INFORMATION PROVIDED:

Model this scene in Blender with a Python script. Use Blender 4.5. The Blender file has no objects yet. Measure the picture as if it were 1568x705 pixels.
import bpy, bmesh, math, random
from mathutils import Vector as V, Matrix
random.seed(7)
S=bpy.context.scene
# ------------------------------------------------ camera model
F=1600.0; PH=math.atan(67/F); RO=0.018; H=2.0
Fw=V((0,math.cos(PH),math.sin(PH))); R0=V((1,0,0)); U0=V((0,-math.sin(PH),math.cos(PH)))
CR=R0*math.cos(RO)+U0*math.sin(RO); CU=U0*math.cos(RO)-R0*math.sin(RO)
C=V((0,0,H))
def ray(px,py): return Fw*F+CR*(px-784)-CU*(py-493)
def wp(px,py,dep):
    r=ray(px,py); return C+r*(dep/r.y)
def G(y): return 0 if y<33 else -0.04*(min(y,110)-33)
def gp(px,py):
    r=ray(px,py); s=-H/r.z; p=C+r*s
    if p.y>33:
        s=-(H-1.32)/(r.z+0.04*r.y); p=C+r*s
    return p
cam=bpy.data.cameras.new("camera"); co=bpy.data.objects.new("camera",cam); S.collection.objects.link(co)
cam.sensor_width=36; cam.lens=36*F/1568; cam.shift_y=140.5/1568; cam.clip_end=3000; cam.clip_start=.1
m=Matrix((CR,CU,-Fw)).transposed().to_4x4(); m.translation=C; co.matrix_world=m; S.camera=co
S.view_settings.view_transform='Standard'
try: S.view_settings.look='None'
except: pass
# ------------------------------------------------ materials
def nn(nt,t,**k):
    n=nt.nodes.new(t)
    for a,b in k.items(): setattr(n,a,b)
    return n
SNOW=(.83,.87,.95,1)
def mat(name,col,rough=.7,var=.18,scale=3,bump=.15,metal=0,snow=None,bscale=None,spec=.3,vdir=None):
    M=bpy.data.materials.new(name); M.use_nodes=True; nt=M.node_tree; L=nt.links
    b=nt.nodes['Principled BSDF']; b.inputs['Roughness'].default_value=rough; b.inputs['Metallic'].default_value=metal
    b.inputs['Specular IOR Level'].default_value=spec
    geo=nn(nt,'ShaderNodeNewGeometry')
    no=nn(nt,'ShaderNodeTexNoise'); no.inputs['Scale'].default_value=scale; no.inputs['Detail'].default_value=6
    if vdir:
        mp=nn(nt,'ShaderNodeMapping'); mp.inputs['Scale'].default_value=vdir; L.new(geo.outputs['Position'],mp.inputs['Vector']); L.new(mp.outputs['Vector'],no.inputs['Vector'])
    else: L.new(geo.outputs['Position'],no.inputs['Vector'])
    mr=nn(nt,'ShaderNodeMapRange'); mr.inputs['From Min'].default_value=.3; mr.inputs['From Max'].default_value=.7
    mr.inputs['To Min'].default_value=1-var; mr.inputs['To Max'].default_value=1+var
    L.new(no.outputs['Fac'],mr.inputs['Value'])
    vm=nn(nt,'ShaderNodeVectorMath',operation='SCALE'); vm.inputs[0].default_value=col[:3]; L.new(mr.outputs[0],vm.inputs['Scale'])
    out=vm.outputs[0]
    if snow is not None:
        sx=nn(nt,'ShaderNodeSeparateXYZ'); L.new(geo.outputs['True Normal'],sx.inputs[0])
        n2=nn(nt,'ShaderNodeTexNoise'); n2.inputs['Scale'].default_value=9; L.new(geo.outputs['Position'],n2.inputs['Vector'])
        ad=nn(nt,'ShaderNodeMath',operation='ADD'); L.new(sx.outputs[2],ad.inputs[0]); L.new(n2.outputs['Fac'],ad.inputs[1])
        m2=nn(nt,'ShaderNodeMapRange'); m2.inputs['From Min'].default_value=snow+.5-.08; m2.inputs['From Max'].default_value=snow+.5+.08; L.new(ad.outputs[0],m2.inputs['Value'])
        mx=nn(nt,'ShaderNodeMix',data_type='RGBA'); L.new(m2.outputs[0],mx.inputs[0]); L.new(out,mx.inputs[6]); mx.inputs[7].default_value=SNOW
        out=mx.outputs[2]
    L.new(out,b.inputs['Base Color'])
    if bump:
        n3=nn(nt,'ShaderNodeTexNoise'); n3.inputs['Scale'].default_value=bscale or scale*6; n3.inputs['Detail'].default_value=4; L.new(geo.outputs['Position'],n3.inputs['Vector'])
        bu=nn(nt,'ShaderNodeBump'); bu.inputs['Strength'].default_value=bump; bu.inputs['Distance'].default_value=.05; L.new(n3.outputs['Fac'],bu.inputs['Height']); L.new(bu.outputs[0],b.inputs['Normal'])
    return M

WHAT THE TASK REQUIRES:
Retype the whole listing above exactly.

EXERCISE RESPONSE:
Model this scene in Blender with a Python script. Use Blender 4.5. The Blender file has no objects yet. Measure the picture as if it were 1568x705 pixels.
import bpy, bmesh, math, random
from mathutils import Vector as V, Matrix
random.seed(7)
S=bpy.context.scene
# ------------------------------------------------ camera model
F=1600.0; PH=math.atan(67/F); RO=0.018; H=2.0
Fw=V((0,math.cos(PH),math.sin(PH))); R0=V((1,0,0)); U0=V((0,-math.sin(PH),math.cos(PH)))
CR=R0*math.cos(RO)+U0*math.sin(RO); CU=U0*math.cos(RO)-R0*math.sin(RO)
C=V((0,0,H))
def ray(px,py): return Fw*F+CR*(px-784)-CU*(py-493)
def wp(px,py,dep):
    r=ray(px,py); return C+r*(dep/r.y)
def G(y): return 0 if y<33 else -0.04*(min(y,110)-33)
def gp(px,py):
    r=ray(px,py); s=-H/r.z; p=C+r*s
    if p.y>33:
        s=-(H-1.32)/(r.z+0.04*r.y); p=C+r*s
    return p
cam=bpy.data.cameras.new("camera"); co=bpy.data.objects.new("camera",cam); S.collection.objects.link(co)
cam.sensor_width=36; cam.lens=36*F/1568; cam.shift_y=140.5/1568; cam.clip_end=3000; cam.clip_start=.1
m=Matrix((CR,CU,-Fw)).transposed().to_4x4(); m.translation=C; co.matrix_world=m; S.camera=co
S.view_settings.view_transform='Standard'
try: S.view_settings.look='None'
except: pass
# ------------------------------------------------ materials
def nn(nt,t,**k):
    n=nt.nodes.new(t)
    for a,b in k.items(): setattr(n,a,b)
    return n
SNOW=(.83,.87,.95,1)
def mat(name,col,rough=.7,var=.18,scale=3,bump=.15,metal=0,snow=None,bscale=None,spec=.3,vdir=None):
    M=bpy.data.materials.new(name); M.use_nodes=True; nt=M.node_tree; L=nt.links
    b=nt.nodes['Principled BSDF']; b.inputs['Roughness'].default_value=rough; b.inputs['Metallic'].default_value=metal
    b.inputs['Specular IOR Level'].default_value=spec
    geo=nn(nt,'ShaderNodeNewGeometry')
    no=nn(nt,'ShaderNodeTexNoise'); no.inputs['Scale'].default_value=scale; no.inputs['Detail'].default_value=6
    if vdir:
        mp=nn(nt,'ShaderNodeMapping'); mp.inputs['Scale'].default_value=vdir; L.new(geo.outputs['Position'],mp.inputs['Vector']); L.new(mp.outputs['Vector'],no.inputs['Vector'])
    else: L.new(geo.outputs['Position'],no.inputs['Vector'])
    mr=nn(nt,'ShaderNodeMapRange'); mr.inputs['From Min'].default_value=.3; mr.inputs['From Max'].default_value=.7
    mr.inputs['To Min'].default_value=1-var; mr.inputs['To Max'].default_value=1+var
    L.new(no.outputs['Fac'],mr.inputs['Value'])
    vm=nn(nt,'ShaderNodeVectorMath',operation='SCALE'); vm.inputs[0].default_value=col[:3]; L.new(mr.outputs[0],vm.inputs['Scale'])
    out=vm.outputs[0]
    if snow is not None:
        sx=nn(nt,'ShaderNodeSeparateXYZ'); L.new(geo.outputs['True Normal'],sx.inputs[0])
        n2=nn(nt,'ShaderNodeTexNoise'); n2.inputs['Scale'].default_value=9; L.new(geo.outputs['Position'],n2.inputs['Vector'])
        ad=nn(nt,'ShaderNodeMath',operation='ADD'); L.new(sx.outputs[2],ad.inputs[0]); L.new(n2.outputs['Fac'],ad.inputs[1])
        m2=nn(nt,'ShaderNodeMapRange'); m2.inputs['From Min'].default_value=snow+.5-.08; m2.inputs['From Max'].default_value=snow+.5+.08; L.new(ad.outputs[0],m2.inputs['Value'])
        mx=nn(nt,'ShaderNodeMix',data_type='RGBA'); L.new(m2.outputs[0],mx.inputs[0]); L.new(out,mx.inputs[6]); mx.inputs[7].default_value=SNOW
        out=mx.outputs[2]
    L.new(out,b.inputs['Base Color'])
    if bump:
        n3=nn(nt,'ShaderNodeTexNoise'); n3.inputs['Scale'].default_value=bscale or scale*6; n3.inputs['Detail'].default_value=4; L.new(geo.outputs['Position'],n3.inputs['Vector'])
        bu=nn(nt,'ShaderNodeBump'); bu.inputs['Strength'].default_value=bump; bu.inputs['Distance'].default_value=.05; L.new(n3.outputs['Fac'],bu.inputs['Height']); L.new(bu.outputs[0],b.inputs['Normal'])
    return M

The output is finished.